§ Exercise: Produce word for word the lines of the data below running from the one that has "The Blender Python" to the one that has "return build(name, mb, m, parent)", inclusive, and no others.

§ Record extracts:
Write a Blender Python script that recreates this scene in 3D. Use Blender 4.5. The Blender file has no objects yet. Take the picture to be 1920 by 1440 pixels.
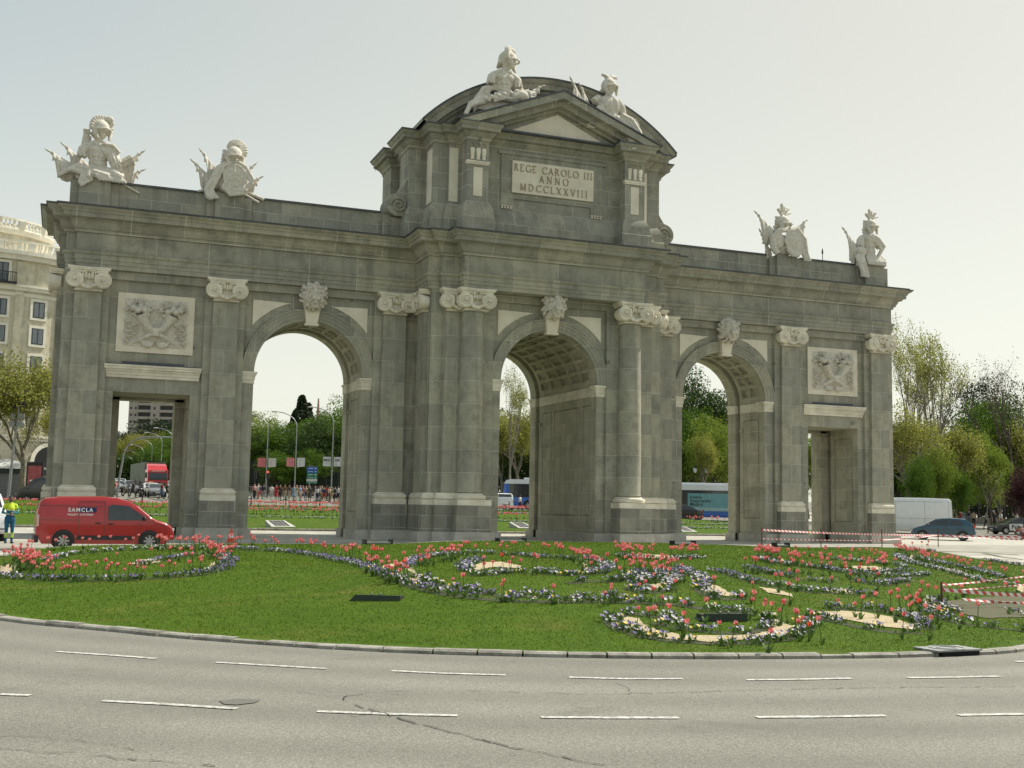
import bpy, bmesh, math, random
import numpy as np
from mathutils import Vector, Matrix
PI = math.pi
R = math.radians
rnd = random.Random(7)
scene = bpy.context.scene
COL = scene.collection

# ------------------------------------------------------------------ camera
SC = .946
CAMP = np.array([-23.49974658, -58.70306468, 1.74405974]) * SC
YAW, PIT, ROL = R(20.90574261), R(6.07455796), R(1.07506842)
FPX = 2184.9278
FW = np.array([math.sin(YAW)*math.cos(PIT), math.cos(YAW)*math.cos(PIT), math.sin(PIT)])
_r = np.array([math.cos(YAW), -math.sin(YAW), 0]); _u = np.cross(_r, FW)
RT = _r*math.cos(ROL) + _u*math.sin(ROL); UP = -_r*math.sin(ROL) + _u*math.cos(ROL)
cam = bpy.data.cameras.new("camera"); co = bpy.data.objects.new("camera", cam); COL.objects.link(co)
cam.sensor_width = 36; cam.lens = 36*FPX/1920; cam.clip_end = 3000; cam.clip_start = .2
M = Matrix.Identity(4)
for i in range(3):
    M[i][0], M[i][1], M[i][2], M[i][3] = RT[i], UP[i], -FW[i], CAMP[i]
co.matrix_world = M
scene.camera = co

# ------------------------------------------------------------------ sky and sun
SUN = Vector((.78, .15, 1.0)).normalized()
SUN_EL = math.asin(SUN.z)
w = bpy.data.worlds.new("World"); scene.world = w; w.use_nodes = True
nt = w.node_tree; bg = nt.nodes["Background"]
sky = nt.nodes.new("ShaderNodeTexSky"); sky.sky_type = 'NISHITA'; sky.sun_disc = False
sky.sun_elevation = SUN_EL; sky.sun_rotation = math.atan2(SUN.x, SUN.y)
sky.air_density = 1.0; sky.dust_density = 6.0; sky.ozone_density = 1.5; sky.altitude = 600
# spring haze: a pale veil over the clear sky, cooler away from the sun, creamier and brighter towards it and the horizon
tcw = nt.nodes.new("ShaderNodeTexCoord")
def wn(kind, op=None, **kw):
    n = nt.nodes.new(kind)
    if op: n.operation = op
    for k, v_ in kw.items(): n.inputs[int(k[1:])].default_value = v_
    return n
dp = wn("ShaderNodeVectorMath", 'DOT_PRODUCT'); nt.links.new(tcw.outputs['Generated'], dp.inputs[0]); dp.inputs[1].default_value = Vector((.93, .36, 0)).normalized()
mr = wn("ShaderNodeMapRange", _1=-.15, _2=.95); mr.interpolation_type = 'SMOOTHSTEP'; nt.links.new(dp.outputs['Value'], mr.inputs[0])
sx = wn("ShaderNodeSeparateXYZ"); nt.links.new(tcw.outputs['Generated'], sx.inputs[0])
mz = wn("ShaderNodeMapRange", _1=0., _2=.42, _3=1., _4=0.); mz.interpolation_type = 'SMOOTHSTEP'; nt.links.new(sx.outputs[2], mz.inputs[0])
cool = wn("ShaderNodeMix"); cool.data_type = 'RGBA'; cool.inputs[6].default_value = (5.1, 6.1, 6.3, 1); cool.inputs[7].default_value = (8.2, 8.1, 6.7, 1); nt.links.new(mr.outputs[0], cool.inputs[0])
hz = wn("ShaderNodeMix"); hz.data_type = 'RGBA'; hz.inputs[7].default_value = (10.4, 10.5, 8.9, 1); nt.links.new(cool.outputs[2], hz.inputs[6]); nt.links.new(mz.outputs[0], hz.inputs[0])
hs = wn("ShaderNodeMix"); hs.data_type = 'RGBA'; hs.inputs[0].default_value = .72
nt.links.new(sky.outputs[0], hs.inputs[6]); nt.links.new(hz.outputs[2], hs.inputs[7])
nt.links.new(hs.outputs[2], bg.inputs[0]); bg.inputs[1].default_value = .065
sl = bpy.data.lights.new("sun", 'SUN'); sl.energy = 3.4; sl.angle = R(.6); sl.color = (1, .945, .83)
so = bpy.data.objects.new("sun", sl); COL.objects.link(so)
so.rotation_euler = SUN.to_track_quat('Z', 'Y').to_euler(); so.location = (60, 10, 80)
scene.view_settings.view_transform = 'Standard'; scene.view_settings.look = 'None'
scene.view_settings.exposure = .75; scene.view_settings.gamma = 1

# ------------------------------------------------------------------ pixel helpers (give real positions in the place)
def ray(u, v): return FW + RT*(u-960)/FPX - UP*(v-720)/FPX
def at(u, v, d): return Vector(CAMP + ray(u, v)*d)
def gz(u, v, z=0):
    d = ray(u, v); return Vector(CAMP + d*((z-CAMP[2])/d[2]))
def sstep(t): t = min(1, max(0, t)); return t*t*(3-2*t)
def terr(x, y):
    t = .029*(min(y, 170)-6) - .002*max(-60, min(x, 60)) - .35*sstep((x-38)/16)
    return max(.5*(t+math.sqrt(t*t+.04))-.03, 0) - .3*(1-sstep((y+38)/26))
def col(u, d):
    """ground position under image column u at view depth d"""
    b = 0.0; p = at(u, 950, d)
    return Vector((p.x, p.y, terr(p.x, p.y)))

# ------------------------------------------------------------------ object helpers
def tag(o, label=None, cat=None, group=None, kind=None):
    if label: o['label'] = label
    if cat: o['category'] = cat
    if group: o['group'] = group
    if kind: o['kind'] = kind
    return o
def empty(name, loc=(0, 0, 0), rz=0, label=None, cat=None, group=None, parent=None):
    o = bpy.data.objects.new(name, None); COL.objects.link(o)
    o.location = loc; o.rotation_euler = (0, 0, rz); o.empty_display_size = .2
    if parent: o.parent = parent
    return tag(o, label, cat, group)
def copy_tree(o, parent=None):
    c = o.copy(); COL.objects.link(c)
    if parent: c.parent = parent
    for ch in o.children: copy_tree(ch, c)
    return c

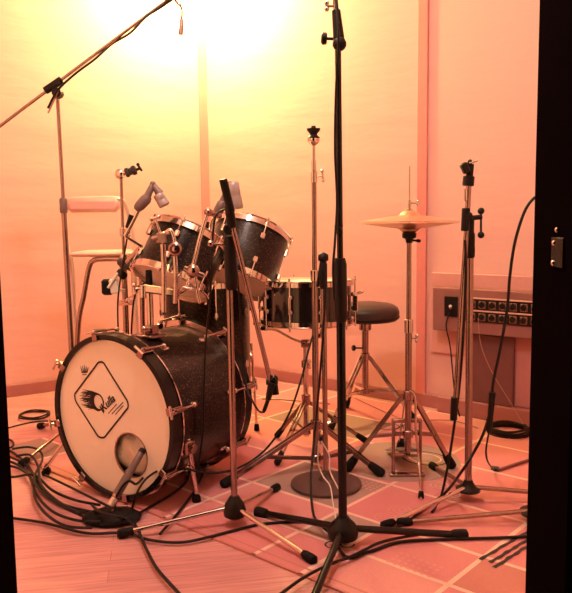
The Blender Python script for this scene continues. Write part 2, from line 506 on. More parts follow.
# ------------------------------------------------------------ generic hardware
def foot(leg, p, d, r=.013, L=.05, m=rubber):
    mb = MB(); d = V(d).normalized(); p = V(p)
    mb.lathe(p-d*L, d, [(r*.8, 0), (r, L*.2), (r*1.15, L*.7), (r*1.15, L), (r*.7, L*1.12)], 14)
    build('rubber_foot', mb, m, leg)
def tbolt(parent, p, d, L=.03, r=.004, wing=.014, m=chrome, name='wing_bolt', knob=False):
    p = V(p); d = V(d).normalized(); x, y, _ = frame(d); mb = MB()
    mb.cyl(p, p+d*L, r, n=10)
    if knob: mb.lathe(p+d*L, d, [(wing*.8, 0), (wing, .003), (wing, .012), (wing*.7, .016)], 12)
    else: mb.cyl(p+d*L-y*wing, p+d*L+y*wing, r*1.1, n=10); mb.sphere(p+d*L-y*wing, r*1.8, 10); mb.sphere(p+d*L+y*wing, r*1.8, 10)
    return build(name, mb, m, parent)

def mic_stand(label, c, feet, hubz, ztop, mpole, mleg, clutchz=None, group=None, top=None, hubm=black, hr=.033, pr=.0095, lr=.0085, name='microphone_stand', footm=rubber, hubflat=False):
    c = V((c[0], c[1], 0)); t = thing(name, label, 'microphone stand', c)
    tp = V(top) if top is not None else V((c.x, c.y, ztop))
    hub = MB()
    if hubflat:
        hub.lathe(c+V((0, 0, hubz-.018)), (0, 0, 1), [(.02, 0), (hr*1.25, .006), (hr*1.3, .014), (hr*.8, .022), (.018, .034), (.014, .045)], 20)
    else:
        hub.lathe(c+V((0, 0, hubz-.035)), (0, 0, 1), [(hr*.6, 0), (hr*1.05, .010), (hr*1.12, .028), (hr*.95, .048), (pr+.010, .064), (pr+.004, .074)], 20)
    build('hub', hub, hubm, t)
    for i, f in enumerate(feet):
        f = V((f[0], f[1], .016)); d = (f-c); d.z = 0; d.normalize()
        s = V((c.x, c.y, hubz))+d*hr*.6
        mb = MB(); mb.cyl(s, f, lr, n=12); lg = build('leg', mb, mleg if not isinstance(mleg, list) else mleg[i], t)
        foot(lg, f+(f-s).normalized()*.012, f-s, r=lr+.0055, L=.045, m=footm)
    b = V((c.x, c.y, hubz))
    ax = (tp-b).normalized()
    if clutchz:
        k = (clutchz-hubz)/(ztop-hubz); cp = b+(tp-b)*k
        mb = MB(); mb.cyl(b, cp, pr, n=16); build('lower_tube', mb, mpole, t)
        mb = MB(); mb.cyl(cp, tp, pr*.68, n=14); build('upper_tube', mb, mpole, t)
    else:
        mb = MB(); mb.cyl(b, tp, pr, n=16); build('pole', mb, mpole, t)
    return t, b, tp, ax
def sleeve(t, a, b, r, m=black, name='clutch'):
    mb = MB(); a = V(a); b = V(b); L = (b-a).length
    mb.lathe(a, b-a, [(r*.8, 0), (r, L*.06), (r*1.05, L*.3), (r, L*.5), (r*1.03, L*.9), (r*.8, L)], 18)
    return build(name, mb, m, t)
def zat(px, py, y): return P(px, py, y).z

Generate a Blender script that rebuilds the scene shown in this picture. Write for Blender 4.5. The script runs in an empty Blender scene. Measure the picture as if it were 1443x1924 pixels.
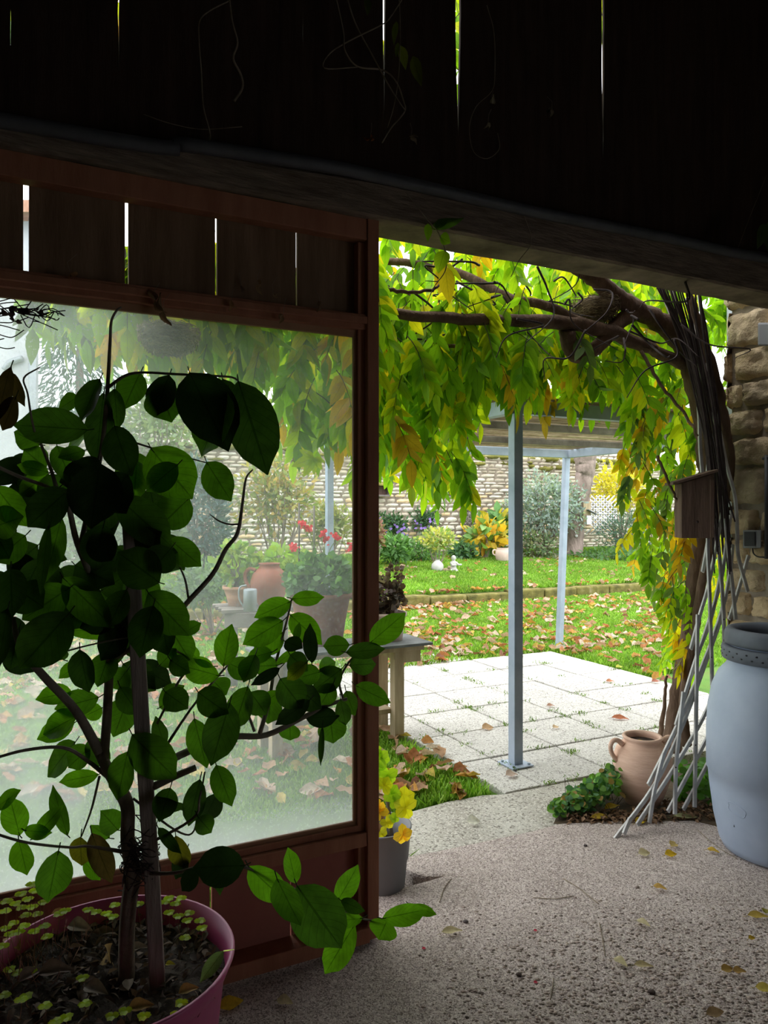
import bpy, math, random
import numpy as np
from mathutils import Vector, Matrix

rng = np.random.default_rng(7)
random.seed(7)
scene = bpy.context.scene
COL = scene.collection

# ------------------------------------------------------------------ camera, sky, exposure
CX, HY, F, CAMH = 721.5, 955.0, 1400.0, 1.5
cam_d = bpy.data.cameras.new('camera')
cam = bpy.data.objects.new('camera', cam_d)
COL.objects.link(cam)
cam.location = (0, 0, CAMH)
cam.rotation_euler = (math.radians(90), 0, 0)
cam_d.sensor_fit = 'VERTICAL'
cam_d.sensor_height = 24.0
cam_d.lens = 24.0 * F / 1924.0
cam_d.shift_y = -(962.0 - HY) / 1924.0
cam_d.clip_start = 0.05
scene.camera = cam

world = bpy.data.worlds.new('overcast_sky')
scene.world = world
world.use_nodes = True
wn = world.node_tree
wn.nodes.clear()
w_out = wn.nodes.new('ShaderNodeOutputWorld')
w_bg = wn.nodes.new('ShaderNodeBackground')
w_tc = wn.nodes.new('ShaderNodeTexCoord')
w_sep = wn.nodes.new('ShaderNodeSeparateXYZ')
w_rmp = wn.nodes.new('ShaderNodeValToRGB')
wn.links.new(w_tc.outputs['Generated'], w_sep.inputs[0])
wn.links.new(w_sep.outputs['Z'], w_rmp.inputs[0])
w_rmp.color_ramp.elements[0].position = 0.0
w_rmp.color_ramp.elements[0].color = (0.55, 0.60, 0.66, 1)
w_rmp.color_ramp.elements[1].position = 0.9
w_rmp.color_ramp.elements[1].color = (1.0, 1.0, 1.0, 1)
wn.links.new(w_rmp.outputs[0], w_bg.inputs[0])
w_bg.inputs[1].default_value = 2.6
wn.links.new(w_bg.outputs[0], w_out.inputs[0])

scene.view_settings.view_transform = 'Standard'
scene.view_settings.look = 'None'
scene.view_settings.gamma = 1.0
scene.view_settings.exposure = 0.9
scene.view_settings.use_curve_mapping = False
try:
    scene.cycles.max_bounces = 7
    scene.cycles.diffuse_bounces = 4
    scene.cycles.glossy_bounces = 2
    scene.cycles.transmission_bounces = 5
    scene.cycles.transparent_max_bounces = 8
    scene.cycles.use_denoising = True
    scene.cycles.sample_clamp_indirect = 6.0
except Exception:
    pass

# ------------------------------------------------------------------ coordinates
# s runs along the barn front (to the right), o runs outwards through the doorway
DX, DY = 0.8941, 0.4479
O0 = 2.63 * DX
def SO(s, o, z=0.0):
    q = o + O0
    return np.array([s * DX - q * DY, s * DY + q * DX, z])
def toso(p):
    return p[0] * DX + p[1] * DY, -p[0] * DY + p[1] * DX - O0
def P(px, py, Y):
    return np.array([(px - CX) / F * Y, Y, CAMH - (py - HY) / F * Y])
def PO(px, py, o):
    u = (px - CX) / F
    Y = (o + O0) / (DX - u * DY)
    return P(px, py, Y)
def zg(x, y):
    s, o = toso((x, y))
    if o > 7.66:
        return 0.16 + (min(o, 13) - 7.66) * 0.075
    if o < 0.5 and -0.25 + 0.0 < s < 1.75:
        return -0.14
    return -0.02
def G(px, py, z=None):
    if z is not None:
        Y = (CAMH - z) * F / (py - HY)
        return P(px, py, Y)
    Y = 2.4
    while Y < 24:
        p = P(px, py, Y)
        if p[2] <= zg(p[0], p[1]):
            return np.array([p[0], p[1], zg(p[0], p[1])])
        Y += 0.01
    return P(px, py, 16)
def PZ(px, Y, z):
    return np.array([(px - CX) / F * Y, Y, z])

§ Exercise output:
The Blender Python script for this scene continues. Write part 2, from line 506 on. More parts follow.
# ------------------------------------------------------------ generic hardware
def foot(leg, p, d, r=.013, L=.05, m=rubber):
    mb = MB(); d = V(d).normalized(); p = V(p)
    mb.lathe(p-d*L, d, [(r*.8, 0), (r, L*.2), (r*1.15, L*.7), (r*1.15, L), (r*.7, L*1.12)], 14)
    build('rubber_foot', mb, m, leg)
def tbolt(parent, p, d, L=.03, r=.004, wing=.014, m=chrome, name='wing_bolt', knob=False):
    p = V(p); d = V(d).normalized(); x, y, _ = frame(d); mb = MB()
    mb.cyl(p, p+d*L, r, n=10)
    if knob: mb.lathe(p+d*L, d, [(wing*.8, 0), (wing, .003), (wing, .012), (wing*.7, .016)], 12)
    else: mb.cyl(p+d*L-y*wing, p+d*L+y*wing, r*1.1, n=10); mb.sphere(p+d*L-y*wing, r*1.8, 10); mb.sphere(p+d*L+y*wing, r*1.8, 10)
    return build(name, mb, m, parent)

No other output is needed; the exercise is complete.